> _Dataset excerpt_:
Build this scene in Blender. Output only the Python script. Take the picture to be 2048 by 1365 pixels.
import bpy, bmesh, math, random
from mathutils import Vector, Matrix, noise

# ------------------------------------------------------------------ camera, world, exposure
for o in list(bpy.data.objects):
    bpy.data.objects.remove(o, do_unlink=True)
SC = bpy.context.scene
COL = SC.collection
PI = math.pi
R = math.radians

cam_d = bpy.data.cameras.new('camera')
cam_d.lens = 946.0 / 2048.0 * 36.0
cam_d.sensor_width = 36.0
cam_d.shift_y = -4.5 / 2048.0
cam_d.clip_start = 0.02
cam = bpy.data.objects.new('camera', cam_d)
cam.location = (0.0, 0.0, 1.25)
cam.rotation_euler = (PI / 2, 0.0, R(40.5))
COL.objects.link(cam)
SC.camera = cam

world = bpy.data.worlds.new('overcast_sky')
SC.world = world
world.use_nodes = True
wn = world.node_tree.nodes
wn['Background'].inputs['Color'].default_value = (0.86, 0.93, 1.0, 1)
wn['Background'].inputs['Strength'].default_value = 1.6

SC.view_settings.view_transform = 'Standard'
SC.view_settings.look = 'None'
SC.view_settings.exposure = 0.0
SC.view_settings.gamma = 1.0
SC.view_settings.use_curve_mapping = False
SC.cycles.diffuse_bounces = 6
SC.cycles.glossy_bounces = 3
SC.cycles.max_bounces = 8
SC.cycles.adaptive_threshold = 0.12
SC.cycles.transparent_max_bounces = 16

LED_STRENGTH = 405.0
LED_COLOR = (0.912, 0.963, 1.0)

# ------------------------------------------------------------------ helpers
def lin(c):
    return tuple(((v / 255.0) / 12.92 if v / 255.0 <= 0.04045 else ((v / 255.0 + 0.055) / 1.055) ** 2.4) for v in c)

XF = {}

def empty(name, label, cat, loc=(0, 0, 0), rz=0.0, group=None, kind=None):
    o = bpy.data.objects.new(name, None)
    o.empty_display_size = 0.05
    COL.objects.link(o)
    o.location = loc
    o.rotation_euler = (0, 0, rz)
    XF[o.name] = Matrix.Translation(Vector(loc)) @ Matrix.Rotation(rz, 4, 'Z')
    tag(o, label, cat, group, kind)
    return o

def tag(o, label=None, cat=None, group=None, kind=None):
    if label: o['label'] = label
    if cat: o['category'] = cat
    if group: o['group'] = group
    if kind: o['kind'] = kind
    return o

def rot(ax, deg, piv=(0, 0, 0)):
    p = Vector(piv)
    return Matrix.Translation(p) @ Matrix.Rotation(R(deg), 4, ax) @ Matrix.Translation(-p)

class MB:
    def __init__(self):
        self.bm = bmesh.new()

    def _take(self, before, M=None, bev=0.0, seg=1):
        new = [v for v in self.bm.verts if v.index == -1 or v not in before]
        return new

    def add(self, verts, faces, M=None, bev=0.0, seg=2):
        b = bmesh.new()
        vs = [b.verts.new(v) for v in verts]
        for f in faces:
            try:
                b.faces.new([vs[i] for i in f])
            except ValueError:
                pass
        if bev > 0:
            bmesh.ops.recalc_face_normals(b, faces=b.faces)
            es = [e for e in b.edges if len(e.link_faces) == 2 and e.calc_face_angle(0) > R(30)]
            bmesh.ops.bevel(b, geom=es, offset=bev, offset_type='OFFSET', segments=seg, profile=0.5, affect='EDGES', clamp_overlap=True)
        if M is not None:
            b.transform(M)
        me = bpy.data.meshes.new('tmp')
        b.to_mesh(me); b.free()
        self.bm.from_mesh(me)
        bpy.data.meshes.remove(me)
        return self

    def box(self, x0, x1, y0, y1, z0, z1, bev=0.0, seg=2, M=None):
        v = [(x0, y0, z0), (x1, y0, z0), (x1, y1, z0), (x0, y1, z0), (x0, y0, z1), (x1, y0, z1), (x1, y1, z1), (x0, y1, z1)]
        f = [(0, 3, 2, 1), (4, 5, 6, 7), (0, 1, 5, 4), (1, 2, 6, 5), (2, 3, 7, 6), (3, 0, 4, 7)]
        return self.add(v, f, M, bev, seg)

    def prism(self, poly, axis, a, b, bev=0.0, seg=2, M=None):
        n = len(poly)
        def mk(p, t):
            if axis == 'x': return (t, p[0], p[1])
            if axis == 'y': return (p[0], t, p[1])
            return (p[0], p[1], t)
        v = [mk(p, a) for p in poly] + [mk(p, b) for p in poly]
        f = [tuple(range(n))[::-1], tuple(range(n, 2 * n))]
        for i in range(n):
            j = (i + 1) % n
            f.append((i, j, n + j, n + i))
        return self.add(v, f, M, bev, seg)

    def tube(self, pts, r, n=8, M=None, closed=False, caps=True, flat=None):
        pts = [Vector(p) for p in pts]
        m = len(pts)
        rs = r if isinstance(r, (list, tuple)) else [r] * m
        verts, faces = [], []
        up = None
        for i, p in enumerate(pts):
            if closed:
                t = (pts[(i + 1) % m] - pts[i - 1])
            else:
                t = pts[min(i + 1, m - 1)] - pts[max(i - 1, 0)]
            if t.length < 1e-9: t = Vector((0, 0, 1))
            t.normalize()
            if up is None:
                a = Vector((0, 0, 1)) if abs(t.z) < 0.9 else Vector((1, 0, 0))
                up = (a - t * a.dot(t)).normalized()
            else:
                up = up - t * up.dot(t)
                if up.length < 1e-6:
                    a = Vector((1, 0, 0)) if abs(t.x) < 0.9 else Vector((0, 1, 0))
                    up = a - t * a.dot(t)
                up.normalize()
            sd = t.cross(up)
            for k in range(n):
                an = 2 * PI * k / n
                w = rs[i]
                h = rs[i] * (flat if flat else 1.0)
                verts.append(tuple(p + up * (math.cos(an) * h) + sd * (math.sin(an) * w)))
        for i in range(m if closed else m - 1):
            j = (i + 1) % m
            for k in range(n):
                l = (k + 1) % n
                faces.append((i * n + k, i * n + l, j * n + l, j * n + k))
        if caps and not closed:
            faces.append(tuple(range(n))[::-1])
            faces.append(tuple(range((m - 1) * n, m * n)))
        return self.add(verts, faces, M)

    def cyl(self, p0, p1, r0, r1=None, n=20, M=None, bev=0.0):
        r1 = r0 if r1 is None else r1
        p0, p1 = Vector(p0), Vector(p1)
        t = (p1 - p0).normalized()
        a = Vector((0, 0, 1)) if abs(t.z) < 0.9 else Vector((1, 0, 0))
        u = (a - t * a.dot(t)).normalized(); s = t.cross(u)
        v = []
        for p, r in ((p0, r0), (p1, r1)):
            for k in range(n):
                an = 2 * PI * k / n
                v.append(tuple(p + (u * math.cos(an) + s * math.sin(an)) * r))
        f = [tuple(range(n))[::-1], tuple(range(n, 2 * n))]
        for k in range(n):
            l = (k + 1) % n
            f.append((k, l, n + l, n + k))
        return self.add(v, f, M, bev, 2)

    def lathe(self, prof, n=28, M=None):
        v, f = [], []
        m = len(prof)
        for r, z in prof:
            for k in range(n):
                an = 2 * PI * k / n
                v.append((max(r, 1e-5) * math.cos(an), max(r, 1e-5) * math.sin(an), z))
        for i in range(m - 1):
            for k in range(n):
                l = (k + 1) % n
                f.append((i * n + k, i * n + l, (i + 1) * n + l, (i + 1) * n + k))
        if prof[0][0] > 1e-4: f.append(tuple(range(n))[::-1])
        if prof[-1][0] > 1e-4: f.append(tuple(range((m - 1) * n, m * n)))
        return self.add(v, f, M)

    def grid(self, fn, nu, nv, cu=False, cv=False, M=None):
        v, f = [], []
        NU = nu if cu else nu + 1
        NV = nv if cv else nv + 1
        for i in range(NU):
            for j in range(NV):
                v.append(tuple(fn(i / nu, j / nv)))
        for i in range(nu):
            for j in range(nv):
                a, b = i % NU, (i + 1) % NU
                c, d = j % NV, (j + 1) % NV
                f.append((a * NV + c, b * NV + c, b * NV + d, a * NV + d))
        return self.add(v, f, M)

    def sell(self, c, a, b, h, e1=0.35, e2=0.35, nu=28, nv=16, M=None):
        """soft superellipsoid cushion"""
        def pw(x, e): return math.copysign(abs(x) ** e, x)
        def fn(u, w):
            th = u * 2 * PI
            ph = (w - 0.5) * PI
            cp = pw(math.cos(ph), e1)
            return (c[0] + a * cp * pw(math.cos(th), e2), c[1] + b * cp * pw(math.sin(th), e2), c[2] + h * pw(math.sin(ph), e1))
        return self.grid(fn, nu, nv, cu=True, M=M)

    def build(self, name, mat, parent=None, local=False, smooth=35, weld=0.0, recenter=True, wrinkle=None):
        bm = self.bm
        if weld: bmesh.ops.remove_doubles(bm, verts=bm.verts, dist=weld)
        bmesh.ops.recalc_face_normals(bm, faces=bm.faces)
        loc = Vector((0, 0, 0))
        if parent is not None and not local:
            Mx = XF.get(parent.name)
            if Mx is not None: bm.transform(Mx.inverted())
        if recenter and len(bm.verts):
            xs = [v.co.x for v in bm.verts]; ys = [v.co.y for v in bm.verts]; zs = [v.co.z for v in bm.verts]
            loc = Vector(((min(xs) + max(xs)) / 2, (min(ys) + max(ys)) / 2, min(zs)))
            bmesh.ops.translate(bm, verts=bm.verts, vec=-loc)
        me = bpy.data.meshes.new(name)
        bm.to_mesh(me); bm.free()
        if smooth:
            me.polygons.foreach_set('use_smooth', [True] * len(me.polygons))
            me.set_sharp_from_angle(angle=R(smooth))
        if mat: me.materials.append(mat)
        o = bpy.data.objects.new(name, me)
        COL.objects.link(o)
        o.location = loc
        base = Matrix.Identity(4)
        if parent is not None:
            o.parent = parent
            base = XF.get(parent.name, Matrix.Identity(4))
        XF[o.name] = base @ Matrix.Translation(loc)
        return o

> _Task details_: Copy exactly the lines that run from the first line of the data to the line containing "R = math.radians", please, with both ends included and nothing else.

> _Final answer_:
Build this scene in Blender. Output only the Python script. Take the picture to be 2048 by 1365 pixels.
import bpy, bmesh, math, random
from mathutils import Vector, Matrix, noise

# ------------------------------------------------------------------ camera, world, exposure
for o in list(bpy.data.objects):
    bpy.data.objects.remove(o, do_unlink=True)
SC = bpy.context.scene
COL = SC.collection
PI = math.pi
R = math.radians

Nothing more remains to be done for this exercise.